O GAP pretende ter um papel ativo na formulação do novo programa do PCdoB, que será aprovado no 16º Congresso do partido no próximo ano. Nossa contribuição vai além de fornecer uma análise crítica, ela visa ajudar na construção de um programa que esteja em sintonia com as transformações do capitalismo na era digital e seus impactos no Brasil e no mundo. Esperamos poder contribuir com uma caracterização adequada do capitalismo contemporâneo, mostrando como a economia digital, a financeirização e a plataformaização estão modificando as formas de acumulação e reprodução do capital, especialmente em economias periféricas como a brasileira. Essa caracterização será importante para orientar as políticas de resistência e transformação da classe trabalhadora.

Outro ponto crucial será a elaboração sobre a centralidade do trabalho na era digital. Embora as novas tecnologias tenham automatizado uma série de processos, o trabalho continua sendo a base sobre a qual o capital se reproduz. No entanto, o modo como o trabalho é organizado, remunerado e controlado mudou drasticamente e é necessário revisitar a abordagem  marxistas-leninistas sobre a centralidade do trabalho para refletir essas transformações.

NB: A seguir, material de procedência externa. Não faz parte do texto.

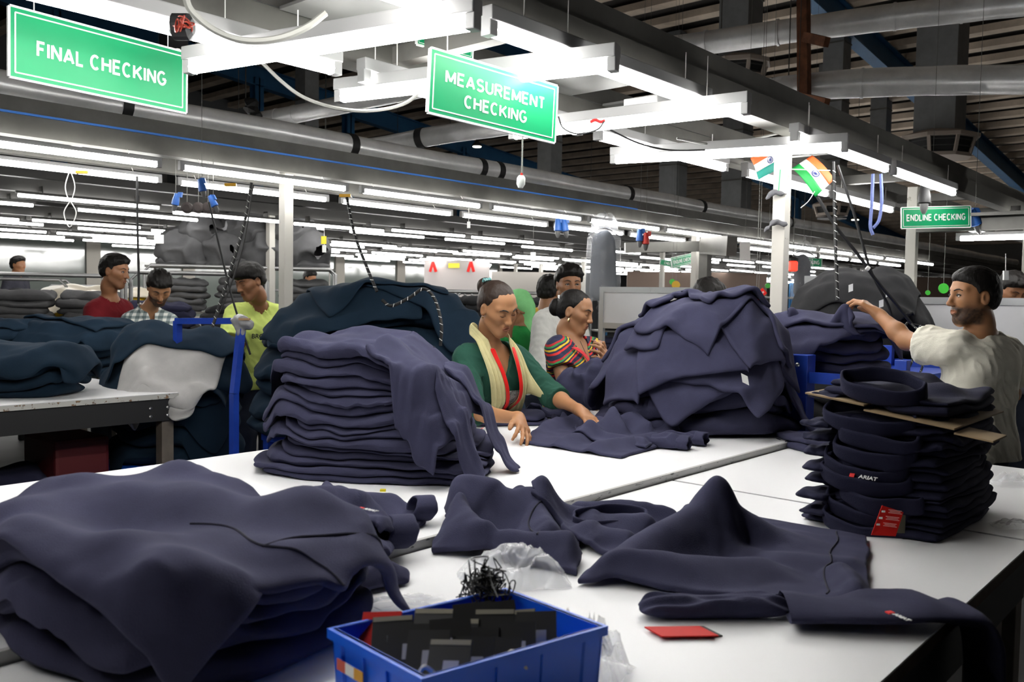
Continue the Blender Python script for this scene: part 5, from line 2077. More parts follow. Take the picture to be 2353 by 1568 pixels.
def person(label, J, face, up, skin, h=.006, fem=False, s=1.0, hs=1.0, hair=None, beard=0.0, hands=None, top=None, low=None, look='down', brows=True, lips=True, legs=True, build=1.0, group=None, ears=True):
    """J: joints in world space"""
    J = {k_: np.asarray(v, float) for k_, v in J.items()}
    fw = unit(face)
    upv = np.asarray(up, float)
    upv = unit(upv - fw * np.dot(upv, fw))
    rt = np.cross(fw, upv)
    Rh = np.stack([rt, fw, upv])
    base = np.array([J['hip'][0], J['hip'][1], 0.0])
    root = empty('person', base, label, 'person', group)
    t = (.88 if fem else 1.0) * s * build
    F = Field()
    L = head_prims(F, J['head'], Rh, hs, fem)
    nk = J['neck']
    F.cap(L(0, -.032, -.095), nk, (.044 if fem else .048) * t, (.050 if fem else .056) * t, .03)
    sh = unit(J['sr'] - J['sl'])
    ch, hip = J['chest'], J['hip']
    spine = unit(nk - hip)
    fwd = unit(np.cross(spine, sh))
    tor = Field()

    def torso(G, inf=0.0):
        G.cap(nk - spine * .02, (J['sl'] * .72 + nk * .28), .050 * t + inf, .050 * t + inf, .05)
        G.cap(nk - spine * .02, (J['sr'] * .72 + nk * .28), .050 * t + inf, .050 * t + inf, .05)
        for sx in (-1, 1):
            G.cap(ch + sh * .070 * t * sx, hip + spine * .16 + sh * .052 * t * sx, .098 * t + inf, .084 * t + inf, .06)
            G.cap(hip + spine * .16 + sh * .052 * t * sx, hip + sh * .075 * t * sx, .084 * t + inf, .098 * t + inf, .06)
            if fem:
                G.ell(ch - spine * .035 + sh * .062 * t * sx + fwd * .065 * t, np.array([.058, .052, .055]) * t + inf, None, .04)
    torso(F)
    for (a, e, w) in (('sl', 'el', 'wl'), ('sr', 'er', 'wr')):
        if e not in J:
            continue
        F.cap(J[a], J[e], .047 * t, .037 * t, .03)
        m = J[e] * .65 + J[w] * .35
        F.cap(J[e], m, .038 * t, .038 * t, .02)
        F.cap(m, J[w], .038 * t, .0245 * t, .02)
    if hands is None:
        hands = []
        for (e, w, sd_) in (('el', 'wl', 1), ('er', 'wr', -1)):
            if e in J:
                fd_ = unit(unit(J[w] - J[e]) + np.array([0, 0, -.35]))
                hands.append(((J[w], fd_, np.array([0, 0, -1.]) - sh * .5 * sd_, -sd_), dict(curl=.55, s=t)))
    for hd in (hands or []):
        hand_prims(F, *hd[0], **hd[1])
    if legs:
        for sx in (-1, 1):
            hj = hip + sh * .085 * t * sx
            kn = np.array([hj[0], hj[1], .48]) + fwd * .02
            an = np.array([hj[0], hj[1], .085])
            F.cap(hj, kn, .078 * t, .055 * t, .03).cap(kn, an, .052 * t, .036 * t, .02)
            F.cap(an - [0, 0, .05], an - np.array([0, 0, .05]) + fwd * .14, .034, .028, .02)
    V, Fc = F.mesh(h)
    me = make_mesh('body', V - base, Fc, True)
    # skin tone with natural variation, stubble
    q = (V - J['head']) @ Rh.T / hs
    tone = np.repeat(np.array(skin)[None], len(V), 0)
    n = smooth_noise(V, 22, 3)[:, None] * .06
    tone = tone * (1 + n)
    x, y, z = q.T
    near = (np.abs(x) < .1) & (np.abs(y) < .14) & (np.abs(z) < .14)

    def blend(mask, col):
        nonlocal tone
        mk = (mask * near)[:, None]
        tone = tone * (1 - mk) + np.array(col)[None] * mk
    sm = lambda v, a, b: np.clip((v - a) / (b - a), 0, 1)
    lipm = sm(1 - ((x / .024) ** 2 + ((z + .063) / .0125) ** 2), 0, .5) * (y > .06)
    if lips:
        blend(lipm * .55, np.array(skin) * np.array([.72, .42, .42]))
    blend(sm(1 - ((np.abs(x) - .031) / .022) ** 2 - ((z - .010) / .017) ** 2, 0, .8) * .35 * (y > .04), np.array(skin) * .45)
    if beard:
        bm_ = sm(-z, .030, .052) * sm(y, -.035, .0) * (1 - lipm)
        bm_ = bm_ * (1 - .85 * sm(1 - ((np.abs(x) - .038) / .018) ** 2 - ((z + .028) / .018) ** 2, 0, .6) * (y > .03))
        bm_ = bm_ * sm(.125 + z, .0, .012)
        mu = sm(1 - (x / .030) ** 4 - ((z + .049) / .007) ** 2, 0, .5) * (y > .07)
        nz = .88 + .12 * smooth_noise(V, 160, 9)
        blend(np.clip(np.maximum(bm_, mu), 0, 1) * beard * nz, (.012, .009, .008))
    set_tone(me, tone)
    link('body', me, SKIN, root)
    P = lambda xx, zz, o_=.0: surf(F, L, xx, zz) + fw * o_ * hs
    if brows:
        for sx in (-1, 1):
            pts = [P(sx * a, b, .0005) for a, b in ((.014, .0275), (.026, .0325), (.038, .0330), (.050, .0265))]
            MB().tube(spline(pts, 4), [.0026] * 3 + [.0031] * 6 + [.0018] * 4, 6).build('eyebrow', M_brow, root, smooth=True)
    if look == 'down':
        for sx in (-1, 1):
            pts = [P(sx * a, b, .0003) for a, b in ((.017, .0035), (.025, -.0005), (.034, -.0010), (.045, .0035))]
            MB().tube(spline(pts, 4), .0014, 5).build('eyelashes', M_brow, root, smooth=True)
            pts = [P(sx * a, b, -.0004) for a, b in ((.016, .0125), (.025, .0165), (.035, .0165), (.046, .0105))]
            MB().tube(spline(pts, 4), .0007, 5).build('eyelid_crease', mat('lid_crease', tuple(np.array(skin) * .35), .7), root, smooth=True)
    elif look == 'open':
        for sx in (-1, 1):
            c = P(sx * .031, .007)
            F2 = MB()
            F2.lathe(c - fw * .0075 * hs, [(.0001, .0088), (.005, .0080), (.0072, .006), (.0084, .003), (.0086, 0)], 14, fw)
            e = F2.build('eye', M_eyewhite, root, smooth=True)
            MB().lathe(c + fw * .0016 * hs, [(.0048, -.001), (.0042, .0004), (.0001, .0010)], 12, fw).build('iris', M_iris, e, smooth=True)
            pts = [P(sx * a, b, .0012) for a, b in ((.018, .006), (.025, .0110), (.034, .0115), (.045, .007))]
            MB().tube(spline(pts, 4), .0030, 6).build('upper_lid', M_brow, root, smooth=True)
            pts = [P(sx * a, b, .0008) for a, b in ((.018, .005), (.026, .000), (.034, .000), (.045, .007))]
            MB().tube(spline(pts, 4), .0010, 5).build('lower_lid', mat('lid_crease', tuple(np.array(skin) * .35), .7), root, smooth=True)
    if lips:
        ml = mat('lip_%d%s' % (int(skin[0] * 1000), 'f' if fem else 'm'), tuple(np.array(skin) * (np.array([.80, .48, .46]) if fem else np.array([.52, .36, .33]))), .42)
        up_ = [P(a, b, .0002) for a, b in ((-.022, -.0625), (-.012, -.0575), (-.004, -.0550), (0, -.0560), (.004, -.0550), (.012, -.0575), (.022, -.0625))]
        MB().tube(spline(up_, 4), [.0008] + [.0020] * 23 + [.0008], 6).build('upper_lip', ml, root, smooth=True)
        lo_ = [P(a, b, .0002) for a, b in ((-.020, -.0640), (-.010, -.0700), (0, -.0715), (.010, -.0700), (.020, -.0640))]
        MB().tube(spline(lo_, 4), [.0008] + [.0026] * 15 + [.0008], 6).build('lower_lip', ml, root, smooth=True)
    # hair
    if hair:
        G = Field()
        inf = hair.get('inf', .008)
        e = lambda p, r, kk=.02, op=1: G.ell(L(*p), np.array(r) * hs, Rh, kk * hs, op)
        e((0, -.018, .040), (.073 + inf, .092 + inf, .080 + inf))
        if hair.get('top'):
            e((0, .0 + hair.get('topy', .02), .075), (.066 + inf, .075 + inf, .045 + hair['top']), .03)
        if hair.get('back', True):
            e((0, -.045, -.012), (.062 + inf * .5, .055 + inf, .060), .03)
        for b in hair.get('balls', []):
            e(b[0], b[1], b[2] if len(b) > 2 else .008)
        line = hair['line']           # list of (y, z): hair lies above this line
        ly = np.array([a for a, b in line])
        lz = np.array([b for a, b in line])
        o_ = np.argsort(ly)
        ly, lz = ly[o_], lz[o_]
        amp = hair.get('rough', .003)
        fq = hair.get('freq', 60)
        Hc = J['head']
        nball = hair.get('nball', 0)

        def post(Pp, d):
            q = (Pp - Hc) @ Rh.T / hs
            lim = np.interp(q[..., 1], ly, lz) - hair.get('side', .0) * np.clip(np.abs(q[..., 0]) - .05, 0, .05) * 10 * (q[..., 1] > -.0)
            cut = (lim - q[..., 2]) * .75 * hs
            d = d + hair.get('taper', inf * .95) * np.clip(1 - (q[..., 2] - lim) / .028, 0, 1) * hs * (q[..., 1] > -.09)
            inball = q[..., 1] < -.085 if nball else np.zeros(cut.shape, bool)
            cut = np.where(inball, -1, cut)
            d = d + amp * vnoise(q[..., 0] * fq, q[..., 1] * fq * .35, q[..., 2] * fq * .6, 5) * hs
            for sx in ((-1, 1) if ears else ()):
                ed = np.sqrt(((q[..., 0] - sx * .080) / 1.0) ** 2 + ((q[..., 1] + .006) / 1.0) ** 2 + ((q[..., 2] + .006) / 1.35) ** 2) - hair.get('earcut', .026)
                d = np.maximum(d, -ed * hs)
            return np.maximum(d, cut)
        v, f = G.mesh(min(h, .005), post)
        link('hair', make_mesh('hair', v - base, f, True), hair.get('m', M_hair), root)
    # upper garment
    if top:
        G = Field()
        inf = top.get('inf', .012)
        torso(G, inf)
        ar = top.get('sleeve', {'l': 1.45, 'r': 1.45})
        ends = []
        for sd, (a, e, w) in (('l', ('sl', 'el', 'wl')), ('r', ('sr', 'er', 'wr'))):
            if e not in J or ar.get(sd, 0) <= 0:
                continue
            u = ar[sd]
            loose = top.get('loose', .0)
            if u <= 1:
                b = J[a] * (1 - u) + J[e] * u
                G.cap(J[a], b, .049 * t + inf, .044 * t + inf + loose, .035)
                ends.append((b, unit(J[e] - J[a]), .044 * t + inf + loose + .016))
            else:
                G.cap(J[a], J[e], .049 * t + inf, .038 * t + inf + loose * .4, .035)
                b = J[e] * (2 - u) + J[w] * (u - 1)
                G.cap(J[e], b, .039 * t + inf + loose * .4, .034 * t + inf + loose * .4, .02)
                ends.append((b, unit(J[w] - J[e]), .034 * t + inf + loose * .4 + .022))
        if top.get('skirt'):
            z1 = top['skirt']
            for sx in (-1, 1):
                G.cap(hip + sh * .075 * t * sx, np.array([hip[0], hip[1], z1]) + sh * .09 * t * sx, .100 * t + inf, .115 * t + inf, .06)
        nr = top.get('neck', (.072, .0))
        nc = nk + spine * nr[1] + fwd * top.get('neckf', .01)
        amp = top.get('fold', .006)
        hem = top.get('hem', None)
        vneck = top.get('v', 0)

        def post(Pp, d):
            f1 = smooth_noise(Pp @ np.array([[1, 0, 0], [0, 1, 0], [0, 0, .55]]), 15, 21)
            f2 = smooth_noise(Pp @ np.array([[1.3, .4, 0.5], [0, 1, 0.4], [.6, 0, .7]]), 30, 22)
            rid = 1 - np.abs(f2) * 2
            d = d - amp * (f1 * .9 + rid * .45 - .2)
            e = np.sqrt(((Pp - nc) ** 2).sum(-1)) - nr[0]
            d = np.maximum(d, -e)
            if vneck:
                r_ = Pp - (nk + fwd * .06)
                vx, vz = np.abs(r_ @ sh), r_ @ spine
                vy = r_ @ fwd
                e = np.maximum(vx - (.055 + vz * .055 / vneck), -(vy + .03))
                d = np.maximum(d, -np.maximum(e, -.2) * .9)
            if hem is not None:
                d = np.maximum(d, hem - Pp[..., 2])
            for (b, dr, rr) in ends:
                r_ = Pp - b
                ax = r_ @ dr
                rad = np.sqrt(np.maximum((r_ ** 2).sum(-1) - ax * ax, 0))
                d = np.maximum(d, np.where((rad < rr) & (ax < .12), ax, -1))
            return d
        v, f = G.mesh(h * 1.15, post)
        me = make_mesh(top.get('name', 'shirt'), v - base, f, True)
        link(top.get('name', 'shirt'), me, top['m'], root)
        for i, (b, dr, rr) in enumerate(ends):
            if top.get('trim'):
                ref = unit(np.cross(dr, [0.3, .2, 1]))
                bi = np.cross(dr, ref)
                rr_ = .036 * t + inf + .002
                pts = [b - dr * top.get('trimoff', .02) + (ref * math.cos(a) + bi * math.sin(a)) * rr_ for a in np.linspace(0, 2 * math.pi, 21)[:-1]]
                MB().tube(pts, top.get('trimr', .0035), 6, closed=True).build('sleeve_trim', top['trim'], root, smooth=True)
    if legs and low is not None:
        G = Field()
        for sx in (-1, 1):
            hj = hip + sh * .085 * t * sx
            kn = np.array([hj[0], hj[1], .48]) + fwd * .02
            an = np.array([hj[0], hj[1], .11])
            G.cap(hip + spine * .05 + sh * .06 * t * sx, hj, .104 * t, .104 * t, .05)
            G.cap(hj, kn, .094 * t, .074 * t, .03).cap(kn, an, .074 * t, .062 * t, .02)
        v, f = G.mesh(.011, lambda Pp, d: d - .006 * smooth_noise(Pp, 14, 7))
        link('trousers', make_mesh('trousers', v - base, f, True), low, root)
        for sx in (-1, 1):
            hj = hip + sh * .085 * t * sx
            a = np.array([hj[0], hj[1], .04])
            G = Field().cap(a - fwd * .04, a + fwd * .15, .042, .036, .02)
            v, f = G.mesh(.009, lambda Pp, d: np.maximum(d, .002 - Pp[..., 2]))
            link('shoe', make_mesh('shoe', v - base, f, True), M_black, root)
    return root, dict(L=L, F=F, nk=nk, sh=sh, fwd=fwd, spine=spine, t=t, base=base, P=P, J=J, fw=fw, up=upv, rt=rt)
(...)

Vamos contribuir com uma análise profunda de como essas mudanças afetam as condições de trabalho, a exploração da força de trabalho e a luta de classes na era digital. Por fim, buscaremos contribuir com a atualização do   Projeto Nacional de Desenvolvimento para o século XXI, levando em conta as novas formas de produção e o papel da tecnologia. O desenvolvimento do Brasil no século XXI deve estar centrado na soberania econômica e tecnológica, mas também na criação de empregos de qualidade, na defesa do meio ambiente e na luta contra as desigualdades sociais.